▶ What the task requires: Work out how many lines in the listing below include the word "scene"; answer with the number alone.

▶ Record excerpts:
=-=-=
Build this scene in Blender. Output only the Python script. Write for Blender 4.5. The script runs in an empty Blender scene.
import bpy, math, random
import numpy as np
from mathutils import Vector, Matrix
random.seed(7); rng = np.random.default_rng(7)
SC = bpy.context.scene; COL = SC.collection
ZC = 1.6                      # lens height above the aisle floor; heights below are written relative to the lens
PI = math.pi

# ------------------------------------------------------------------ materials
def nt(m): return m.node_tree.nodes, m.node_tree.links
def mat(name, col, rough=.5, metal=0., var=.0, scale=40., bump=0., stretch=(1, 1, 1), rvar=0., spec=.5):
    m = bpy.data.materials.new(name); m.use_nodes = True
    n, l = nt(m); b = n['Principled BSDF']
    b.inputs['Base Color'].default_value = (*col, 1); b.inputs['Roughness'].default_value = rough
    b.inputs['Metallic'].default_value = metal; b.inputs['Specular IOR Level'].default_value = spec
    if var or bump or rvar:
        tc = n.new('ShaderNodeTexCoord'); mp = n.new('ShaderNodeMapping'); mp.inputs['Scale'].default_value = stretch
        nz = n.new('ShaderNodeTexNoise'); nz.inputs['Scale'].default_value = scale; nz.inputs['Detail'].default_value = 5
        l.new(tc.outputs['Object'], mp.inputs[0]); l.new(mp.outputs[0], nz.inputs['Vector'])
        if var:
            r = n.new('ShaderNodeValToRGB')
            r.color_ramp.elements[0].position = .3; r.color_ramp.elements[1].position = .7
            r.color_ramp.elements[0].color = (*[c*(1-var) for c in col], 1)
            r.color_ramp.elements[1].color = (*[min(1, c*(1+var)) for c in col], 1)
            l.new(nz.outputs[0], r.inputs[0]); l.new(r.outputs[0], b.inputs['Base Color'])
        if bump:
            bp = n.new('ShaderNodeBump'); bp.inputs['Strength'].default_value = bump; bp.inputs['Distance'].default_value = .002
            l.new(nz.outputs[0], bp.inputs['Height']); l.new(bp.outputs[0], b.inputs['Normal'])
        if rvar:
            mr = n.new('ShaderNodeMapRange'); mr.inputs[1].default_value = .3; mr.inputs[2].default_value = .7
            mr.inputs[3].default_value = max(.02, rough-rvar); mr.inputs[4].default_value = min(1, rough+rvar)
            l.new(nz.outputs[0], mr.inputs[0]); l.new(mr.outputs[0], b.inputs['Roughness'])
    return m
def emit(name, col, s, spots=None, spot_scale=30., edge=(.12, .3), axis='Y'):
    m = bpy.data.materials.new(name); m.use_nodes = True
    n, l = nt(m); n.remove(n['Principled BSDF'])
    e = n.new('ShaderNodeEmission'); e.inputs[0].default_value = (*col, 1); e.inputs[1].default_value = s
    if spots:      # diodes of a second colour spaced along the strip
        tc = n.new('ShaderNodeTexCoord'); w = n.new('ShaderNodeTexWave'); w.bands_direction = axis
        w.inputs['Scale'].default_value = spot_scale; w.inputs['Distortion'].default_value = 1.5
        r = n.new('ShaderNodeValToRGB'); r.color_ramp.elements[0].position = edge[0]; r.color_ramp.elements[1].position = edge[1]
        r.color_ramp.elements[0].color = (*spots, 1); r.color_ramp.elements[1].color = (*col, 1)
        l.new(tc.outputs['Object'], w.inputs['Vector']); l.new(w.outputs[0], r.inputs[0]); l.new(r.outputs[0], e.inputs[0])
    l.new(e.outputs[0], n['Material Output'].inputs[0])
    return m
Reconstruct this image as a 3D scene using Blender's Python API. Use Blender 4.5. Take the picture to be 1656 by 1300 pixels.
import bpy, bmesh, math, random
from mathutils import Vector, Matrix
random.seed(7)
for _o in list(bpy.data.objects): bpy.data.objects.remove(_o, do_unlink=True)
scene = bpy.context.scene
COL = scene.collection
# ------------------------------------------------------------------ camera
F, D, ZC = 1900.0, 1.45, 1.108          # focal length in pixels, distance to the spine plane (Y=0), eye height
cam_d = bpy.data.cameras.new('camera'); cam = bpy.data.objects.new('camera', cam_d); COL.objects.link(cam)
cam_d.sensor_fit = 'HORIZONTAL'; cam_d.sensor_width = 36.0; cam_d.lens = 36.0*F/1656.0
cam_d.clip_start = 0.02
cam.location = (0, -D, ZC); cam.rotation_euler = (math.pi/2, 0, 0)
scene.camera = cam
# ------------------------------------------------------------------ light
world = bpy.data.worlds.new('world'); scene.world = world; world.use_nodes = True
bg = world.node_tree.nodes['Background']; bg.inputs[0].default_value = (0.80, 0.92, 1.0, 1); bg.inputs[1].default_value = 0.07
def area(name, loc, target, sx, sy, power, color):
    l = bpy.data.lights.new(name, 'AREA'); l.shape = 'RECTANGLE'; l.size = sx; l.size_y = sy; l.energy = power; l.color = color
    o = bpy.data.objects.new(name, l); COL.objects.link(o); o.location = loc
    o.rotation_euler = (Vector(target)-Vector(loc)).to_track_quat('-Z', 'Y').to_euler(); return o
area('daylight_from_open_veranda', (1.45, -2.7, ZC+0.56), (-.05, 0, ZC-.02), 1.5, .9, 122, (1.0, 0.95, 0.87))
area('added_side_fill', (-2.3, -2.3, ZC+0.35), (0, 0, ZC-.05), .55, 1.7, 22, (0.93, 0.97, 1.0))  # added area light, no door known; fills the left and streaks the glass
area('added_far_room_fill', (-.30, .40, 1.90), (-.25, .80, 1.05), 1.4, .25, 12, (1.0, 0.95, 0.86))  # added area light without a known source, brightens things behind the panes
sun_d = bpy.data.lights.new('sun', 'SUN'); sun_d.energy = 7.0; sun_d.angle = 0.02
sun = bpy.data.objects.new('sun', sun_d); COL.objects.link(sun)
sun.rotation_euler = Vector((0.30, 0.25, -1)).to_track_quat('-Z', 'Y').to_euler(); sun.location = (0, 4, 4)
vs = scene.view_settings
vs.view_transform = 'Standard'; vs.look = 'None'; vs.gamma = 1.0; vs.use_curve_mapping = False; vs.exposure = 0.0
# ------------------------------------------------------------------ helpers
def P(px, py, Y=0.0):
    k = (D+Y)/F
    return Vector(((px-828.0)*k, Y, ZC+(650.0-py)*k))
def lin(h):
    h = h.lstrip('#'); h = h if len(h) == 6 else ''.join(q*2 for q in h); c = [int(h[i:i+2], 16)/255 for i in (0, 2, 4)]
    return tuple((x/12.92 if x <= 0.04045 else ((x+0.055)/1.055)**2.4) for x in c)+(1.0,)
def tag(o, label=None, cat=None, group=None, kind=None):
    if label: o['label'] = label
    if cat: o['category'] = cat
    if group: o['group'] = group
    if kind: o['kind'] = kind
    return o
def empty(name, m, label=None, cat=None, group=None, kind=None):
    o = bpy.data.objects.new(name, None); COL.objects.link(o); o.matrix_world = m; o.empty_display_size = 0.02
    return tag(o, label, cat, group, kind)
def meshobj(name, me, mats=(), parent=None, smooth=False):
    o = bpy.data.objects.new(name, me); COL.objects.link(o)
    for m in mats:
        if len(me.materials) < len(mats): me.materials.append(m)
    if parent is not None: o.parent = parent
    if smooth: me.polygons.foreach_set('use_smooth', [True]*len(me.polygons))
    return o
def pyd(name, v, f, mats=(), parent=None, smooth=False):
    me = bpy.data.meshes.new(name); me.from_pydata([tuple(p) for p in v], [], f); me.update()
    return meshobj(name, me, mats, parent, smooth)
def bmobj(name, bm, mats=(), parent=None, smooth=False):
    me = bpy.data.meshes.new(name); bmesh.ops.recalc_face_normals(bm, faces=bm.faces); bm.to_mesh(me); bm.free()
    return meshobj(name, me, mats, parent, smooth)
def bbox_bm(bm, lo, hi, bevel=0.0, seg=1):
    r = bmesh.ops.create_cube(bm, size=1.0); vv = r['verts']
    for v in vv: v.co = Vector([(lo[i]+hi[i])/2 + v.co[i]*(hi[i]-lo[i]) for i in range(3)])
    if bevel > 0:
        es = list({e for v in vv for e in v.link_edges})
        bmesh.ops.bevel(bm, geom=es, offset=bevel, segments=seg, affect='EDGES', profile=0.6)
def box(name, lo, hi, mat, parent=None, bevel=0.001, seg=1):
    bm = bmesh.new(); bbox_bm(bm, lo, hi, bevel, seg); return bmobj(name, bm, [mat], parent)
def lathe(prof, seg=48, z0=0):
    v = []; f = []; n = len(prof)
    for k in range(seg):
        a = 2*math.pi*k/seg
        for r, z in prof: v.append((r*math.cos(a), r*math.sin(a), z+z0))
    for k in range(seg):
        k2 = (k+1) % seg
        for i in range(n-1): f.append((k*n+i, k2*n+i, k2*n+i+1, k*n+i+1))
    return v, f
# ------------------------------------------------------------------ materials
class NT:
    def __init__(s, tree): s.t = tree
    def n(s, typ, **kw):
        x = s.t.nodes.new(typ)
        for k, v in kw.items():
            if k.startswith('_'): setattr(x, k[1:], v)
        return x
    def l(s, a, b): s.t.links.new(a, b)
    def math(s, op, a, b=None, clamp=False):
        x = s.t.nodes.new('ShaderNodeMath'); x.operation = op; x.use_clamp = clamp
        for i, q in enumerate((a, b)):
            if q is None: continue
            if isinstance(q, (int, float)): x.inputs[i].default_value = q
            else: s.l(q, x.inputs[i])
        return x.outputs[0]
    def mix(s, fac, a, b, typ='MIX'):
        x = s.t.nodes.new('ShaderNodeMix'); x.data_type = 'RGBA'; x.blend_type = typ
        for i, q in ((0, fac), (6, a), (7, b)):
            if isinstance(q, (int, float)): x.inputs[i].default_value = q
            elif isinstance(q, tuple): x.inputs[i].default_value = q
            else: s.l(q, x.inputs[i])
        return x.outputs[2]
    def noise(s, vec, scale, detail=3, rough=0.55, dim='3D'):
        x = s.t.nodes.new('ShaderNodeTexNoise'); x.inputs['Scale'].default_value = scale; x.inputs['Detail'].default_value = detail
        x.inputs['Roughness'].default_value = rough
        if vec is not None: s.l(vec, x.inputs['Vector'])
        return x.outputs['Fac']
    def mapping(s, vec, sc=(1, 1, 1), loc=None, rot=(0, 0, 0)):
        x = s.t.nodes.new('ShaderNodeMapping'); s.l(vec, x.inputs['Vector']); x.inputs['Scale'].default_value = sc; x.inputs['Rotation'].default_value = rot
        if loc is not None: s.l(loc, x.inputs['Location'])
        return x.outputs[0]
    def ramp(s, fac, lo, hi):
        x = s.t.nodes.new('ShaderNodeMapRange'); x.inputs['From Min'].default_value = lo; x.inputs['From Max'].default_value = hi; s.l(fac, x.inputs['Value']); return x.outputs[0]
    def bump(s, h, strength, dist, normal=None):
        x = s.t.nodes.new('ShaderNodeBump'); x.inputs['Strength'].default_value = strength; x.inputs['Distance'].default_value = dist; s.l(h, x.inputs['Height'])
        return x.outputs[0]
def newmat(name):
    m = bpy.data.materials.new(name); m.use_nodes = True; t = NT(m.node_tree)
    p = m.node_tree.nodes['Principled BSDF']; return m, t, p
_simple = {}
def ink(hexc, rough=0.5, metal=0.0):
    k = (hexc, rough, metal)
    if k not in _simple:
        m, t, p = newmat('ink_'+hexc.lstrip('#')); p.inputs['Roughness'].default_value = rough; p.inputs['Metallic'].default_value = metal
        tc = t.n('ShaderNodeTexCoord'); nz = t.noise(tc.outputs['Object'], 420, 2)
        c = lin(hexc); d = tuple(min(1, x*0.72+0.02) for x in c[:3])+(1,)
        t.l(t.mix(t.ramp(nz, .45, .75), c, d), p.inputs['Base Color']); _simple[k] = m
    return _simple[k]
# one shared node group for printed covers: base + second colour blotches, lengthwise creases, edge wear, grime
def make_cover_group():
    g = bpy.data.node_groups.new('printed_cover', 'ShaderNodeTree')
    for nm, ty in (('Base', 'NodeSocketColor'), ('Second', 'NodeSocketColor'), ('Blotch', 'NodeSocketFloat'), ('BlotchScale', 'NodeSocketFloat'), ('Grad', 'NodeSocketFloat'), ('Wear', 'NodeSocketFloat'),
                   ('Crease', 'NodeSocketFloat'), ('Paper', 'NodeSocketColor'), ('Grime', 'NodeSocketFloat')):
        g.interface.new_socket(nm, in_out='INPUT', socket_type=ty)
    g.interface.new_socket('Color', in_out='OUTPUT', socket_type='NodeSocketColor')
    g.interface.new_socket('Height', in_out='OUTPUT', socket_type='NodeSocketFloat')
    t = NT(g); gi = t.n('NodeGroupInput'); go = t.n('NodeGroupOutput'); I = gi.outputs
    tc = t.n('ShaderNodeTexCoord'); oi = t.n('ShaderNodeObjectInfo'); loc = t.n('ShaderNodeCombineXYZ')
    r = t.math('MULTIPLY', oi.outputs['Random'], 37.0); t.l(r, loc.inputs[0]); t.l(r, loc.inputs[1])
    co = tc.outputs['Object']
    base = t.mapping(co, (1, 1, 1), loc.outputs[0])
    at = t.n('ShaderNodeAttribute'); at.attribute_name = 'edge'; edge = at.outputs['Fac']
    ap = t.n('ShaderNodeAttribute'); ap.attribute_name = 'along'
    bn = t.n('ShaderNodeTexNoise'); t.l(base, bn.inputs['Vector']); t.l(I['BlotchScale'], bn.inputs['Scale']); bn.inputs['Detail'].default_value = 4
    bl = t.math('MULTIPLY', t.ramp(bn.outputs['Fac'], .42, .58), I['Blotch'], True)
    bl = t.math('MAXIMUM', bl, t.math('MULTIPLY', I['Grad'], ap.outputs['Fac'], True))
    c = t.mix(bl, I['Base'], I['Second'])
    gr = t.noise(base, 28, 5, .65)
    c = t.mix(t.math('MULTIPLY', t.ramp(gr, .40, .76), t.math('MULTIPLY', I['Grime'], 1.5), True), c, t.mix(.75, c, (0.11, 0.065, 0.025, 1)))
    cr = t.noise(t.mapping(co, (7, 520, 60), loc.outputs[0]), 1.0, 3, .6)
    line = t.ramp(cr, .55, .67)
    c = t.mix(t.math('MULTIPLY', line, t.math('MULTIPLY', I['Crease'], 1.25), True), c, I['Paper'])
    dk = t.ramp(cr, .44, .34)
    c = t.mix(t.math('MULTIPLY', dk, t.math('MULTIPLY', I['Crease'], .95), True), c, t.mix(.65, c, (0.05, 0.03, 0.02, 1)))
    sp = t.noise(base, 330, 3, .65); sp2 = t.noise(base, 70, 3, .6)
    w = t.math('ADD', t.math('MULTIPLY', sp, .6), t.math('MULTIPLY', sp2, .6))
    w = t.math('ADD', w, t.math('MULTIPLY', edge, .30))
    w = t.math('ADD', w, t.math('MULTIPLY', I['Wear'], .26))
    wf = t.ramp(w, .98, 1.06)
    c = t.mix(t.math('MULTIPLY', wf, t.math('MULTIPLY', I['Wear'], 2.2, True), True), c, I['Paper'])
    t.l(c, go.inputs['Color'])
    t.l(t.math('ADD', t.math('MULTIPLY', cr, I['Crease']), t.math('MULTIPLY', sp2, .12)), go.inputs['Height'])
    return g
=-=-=
▶ Response to this exercise: 8